His books include All Deliberate Speed: Reflections on the First Half-Century of Brown v. Board of Education (W.W. Norton & Company, 2004) and From Lynch Mobs to the Killing State: Race and the Death Penalty in America (coedited with Austin Sarat; New York University Press, 2006).

Bell received his law degree from Pitt's School of Law in 1957, after having earned his undergraduate degree at Duquesne University in 1952. Former litigator with the NAACP Legal Defense Fund from 1960 to 1965, Bell is said to have worked in every aspect of civil rights. Appointed to the Harvard University Law School faculty in 1969, Bell left Harvard in 1981 to serve as dean at the University of Oregon School of Law. He returned to Harvard in 1986, but left again in 1992 to pursue his current position as a visiting (full time) professor of law at the New York University School of Law.

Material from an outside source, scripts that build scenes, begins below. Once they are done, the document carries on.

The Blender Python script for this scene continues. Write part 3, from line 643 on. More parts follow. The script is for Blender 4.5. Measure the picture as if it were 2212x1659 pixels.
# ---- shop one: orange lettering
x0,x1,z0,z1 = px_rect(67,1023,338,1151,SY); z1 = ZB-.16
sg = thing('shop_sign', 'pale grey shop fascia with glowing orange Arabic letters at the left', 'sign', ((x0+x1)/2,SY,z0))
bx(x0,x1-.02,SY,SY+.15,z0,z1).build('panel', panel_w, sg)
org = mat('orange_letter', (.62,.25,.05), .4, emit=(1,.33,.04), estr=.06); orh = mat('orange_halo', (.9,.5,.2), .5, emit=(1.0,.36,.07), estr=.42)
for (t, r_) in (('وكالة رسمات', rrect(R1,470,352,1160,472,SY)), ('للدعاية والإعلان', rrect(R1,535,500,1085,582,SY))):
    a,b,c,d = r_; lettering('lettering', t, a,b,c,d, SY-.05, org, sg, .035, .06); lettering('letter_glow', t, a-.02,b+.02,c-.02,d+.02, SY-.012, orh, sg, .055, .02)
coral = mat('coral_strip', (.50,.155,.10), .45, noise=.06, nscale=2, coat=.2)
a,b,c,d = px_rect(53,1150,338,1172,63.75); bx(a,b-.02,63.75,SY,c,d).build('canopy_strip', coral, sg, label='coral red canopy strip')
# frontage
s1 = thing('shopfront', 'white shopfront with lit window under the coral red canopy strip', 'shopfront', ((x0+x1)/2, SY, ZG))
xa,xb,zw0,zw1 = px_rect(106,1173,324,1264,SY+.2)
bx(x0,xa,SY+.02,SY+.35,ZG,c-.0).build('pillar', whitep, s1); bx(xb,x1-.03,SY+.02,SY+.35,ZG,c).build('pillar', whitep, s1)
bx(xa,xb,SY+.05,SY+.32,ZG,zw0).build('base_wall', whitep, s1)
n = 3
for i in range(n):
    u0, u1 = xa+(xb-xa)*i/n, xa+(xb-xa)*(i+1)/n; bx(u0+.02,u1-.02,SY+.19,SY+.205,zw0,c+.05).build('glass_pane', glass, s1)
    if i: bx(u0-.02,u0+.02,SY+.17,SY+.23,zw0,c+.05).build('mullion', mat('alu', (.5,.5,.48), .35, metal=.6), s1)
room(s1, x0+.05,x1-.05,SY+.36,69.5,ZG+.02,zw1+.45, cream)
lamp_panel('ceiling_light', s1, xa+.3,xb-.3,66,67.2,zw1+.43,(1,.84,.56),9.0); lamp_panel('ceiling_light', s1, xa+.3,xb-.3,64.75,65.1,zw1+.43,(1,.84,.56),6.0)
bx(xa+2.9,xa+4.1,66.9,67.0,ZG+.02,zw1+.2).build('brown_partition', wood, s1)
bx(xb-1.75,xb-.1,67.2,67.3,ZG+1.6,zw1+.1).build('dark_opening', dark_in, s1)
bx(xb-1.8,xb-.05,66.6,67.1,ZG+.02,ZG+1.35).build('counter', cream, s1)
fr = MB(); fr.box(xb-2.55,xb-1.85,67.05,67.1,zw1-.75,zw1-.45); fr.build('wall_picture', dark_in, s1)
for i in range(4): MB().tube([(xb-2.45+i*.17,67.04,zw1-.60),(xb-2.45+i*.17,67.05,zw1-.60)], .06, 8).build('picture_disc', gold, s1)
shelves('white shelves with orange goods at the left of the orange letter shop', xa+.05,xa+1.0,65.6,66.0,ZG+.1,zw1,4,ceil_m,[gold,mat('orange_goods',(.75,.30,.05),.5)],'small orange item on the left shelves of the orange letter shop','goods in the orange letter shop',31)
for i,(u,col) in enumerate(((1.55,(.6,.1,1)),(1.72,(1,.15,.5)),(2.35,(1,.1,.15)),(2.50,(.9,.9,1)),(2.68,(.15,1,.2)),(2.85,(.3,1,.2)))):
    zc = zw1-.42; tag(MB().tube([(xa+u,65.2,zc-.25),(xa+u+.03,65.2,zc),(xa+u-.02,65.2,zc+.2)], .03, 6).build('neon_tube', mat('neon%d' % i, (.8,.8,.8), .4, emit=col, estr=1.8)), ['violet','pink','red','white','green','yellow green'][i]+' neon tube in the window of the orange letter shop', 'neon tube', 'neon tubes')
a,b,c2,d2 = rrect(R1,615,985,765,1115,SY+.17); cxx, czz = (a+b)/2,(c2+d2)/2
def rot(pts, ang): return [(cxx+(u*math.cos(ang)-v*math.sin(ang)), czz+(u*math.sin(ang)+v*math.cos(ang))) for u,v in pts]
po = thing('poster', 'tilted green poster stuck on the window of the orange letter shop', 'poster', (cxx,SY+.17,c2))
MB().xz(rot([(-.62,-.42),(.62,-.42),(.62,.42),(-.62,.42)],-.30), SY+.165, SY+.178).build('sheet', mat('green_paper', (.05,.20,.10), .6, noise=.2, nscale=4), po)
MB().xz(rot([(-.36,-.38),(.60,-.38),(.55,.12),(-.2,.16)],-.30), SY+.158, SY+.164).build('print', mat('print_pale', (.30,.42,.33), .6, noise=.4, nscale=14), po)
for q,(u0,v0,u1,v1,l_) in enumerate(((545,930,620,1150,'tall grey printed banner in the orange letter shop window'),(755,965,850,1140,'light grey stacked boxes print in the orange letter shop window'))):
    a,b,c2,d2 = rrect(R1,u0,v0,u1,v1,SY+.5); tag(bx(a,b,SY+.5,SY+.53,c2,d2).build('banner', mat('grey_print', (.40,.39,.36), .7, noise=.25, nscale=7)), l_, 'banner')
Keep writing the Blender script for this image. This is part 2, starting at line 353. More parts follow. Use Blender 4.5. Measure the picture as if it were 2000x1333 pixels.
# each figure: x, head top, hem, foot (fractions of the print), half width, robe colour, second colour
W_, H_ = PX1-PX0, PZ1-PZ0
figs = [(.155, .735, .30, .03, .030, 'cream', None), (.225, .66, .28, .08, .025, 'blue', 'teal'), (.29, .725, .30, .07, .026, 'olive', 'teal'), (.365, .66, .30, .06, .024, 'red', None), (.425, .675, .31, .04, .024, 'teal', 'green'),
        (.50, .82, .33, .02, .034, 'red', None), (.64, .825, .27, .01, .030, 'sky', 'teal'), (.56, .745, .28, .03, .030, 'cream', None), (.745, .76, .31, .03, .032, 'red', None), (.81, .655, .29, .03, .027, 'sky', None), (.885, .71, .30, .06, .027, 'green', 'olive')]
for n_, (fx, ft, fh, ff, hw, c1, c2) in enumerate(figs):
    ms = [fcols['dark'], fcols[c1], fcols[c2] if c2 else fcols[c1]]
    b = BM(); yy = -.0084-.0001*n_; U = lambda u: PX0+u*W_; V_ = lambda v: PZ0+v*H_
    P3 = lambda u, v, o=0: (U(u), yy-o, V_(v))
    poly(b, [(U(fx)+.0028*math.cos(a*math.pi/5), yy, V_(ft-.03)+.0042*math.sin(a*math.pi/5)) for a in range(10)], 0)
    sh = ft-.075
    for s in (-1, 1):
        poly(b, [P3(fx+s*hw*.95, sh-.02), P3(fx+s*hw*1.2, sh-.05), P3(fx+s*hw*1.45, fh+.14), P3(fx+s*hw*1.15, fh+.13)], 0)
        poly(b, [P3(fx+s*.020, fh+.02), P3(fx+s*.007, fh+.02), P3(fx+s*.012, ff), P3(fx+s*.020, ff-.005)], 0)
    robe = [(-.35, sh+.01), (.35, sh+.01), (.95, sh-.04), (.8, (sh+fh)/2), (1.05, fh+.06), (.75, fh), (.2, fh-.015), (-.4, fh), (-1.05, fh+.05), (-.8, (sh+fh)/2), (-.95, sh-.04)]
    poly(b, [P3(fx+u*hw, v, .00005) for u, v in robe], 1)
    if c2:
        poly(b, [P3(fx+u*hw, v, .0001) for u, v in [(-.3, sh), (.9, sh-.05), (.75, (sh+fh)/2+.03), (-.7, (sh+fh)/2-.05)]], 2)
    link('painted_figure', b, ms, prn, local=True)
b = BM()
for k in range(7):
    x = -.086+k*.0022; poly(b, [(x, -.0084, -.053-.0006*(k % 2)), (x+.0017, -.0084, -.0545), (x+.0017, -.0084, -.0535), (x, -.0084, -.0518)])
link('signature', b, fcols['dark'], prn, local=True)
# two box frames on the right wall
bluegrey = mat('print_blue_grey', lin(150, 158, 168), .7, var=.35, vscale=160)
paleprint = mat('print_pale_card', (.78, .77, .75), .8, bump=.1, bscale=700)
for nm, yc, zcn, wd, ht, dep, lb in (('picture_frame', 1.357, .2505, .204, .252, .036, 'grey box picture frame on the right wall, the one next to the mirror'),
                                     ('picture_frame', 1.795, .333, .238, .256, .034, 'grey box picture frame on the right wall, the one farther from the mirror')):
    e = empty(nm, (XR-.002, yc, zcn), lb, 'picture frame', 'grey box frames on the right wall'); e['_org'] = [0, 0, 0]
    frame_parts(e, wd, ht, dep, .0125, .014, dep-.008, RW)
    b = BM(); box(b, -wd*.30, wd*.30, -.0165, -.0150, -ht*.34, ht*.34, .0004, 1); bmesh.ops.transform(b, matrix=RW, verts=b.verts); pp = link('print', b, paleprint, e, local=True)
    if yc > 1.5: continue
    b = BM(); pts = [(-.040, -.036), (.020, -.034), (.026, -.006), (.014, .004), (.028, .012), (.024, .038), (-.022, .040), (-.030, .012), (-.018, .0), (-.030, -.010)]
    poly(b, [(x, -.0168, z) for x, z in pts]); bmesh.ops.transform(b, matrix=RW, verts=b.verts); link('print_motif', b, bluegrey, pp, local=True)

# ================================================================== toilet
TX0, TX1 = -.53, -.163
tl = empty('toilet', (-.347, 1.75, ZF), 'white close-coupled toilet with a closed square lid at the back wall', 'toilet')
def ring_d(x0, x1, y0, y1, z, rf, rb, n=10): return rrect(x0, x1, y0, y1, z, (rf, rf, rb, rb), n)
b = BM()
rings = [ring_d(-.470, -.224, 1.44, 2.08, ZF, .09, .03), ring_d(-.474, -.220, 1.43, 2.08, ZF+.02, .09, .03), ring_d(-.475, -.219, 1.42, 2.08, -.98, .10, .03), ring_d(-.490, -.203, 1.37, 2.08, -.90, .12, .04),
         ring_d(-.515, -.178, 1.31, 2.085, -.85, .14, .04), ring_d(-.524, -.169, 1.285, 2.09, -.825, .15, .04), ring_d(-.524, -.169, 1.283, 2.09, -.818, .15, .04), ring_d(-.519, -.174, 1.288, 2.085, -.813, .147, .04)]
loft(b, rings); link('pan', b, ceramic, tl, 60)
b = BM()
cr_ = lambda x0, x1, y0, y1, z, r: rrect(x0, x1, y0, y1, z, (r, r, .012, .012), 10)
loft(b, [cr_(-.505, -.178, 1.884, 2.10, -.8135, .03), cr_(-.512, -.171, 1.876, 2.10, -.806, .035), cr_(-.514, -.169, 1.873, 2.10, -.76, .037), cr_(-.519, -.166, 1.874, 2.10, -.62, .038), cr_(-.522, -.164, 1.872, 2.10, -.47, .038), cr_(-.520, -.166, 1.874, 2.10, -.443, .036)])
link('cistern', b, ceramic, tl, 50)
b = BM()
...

An accomplished writer, Bell is the author of several books, including And We Are Not Saved: The Exclusive Quest for Racial Justice (Harper San Francisco, 1987), Constitutional Conflicts (Anderson Publishing Company, 1997), and his most recent, The Derrick Bell Reader (New York University Press, 2005), edited by Pitt law professors Richard Delgado and Jean Stefancic.

The free public conversation will be followed by a book signing at which copies of All Deliberate Speed: Reflections on the First Half-Century of Brown v. Board of Education, From Lynch Mobs to the Killing State: Race and the Death Penalty in America, and The Derrick Bell Reader will be available for purchase and signing.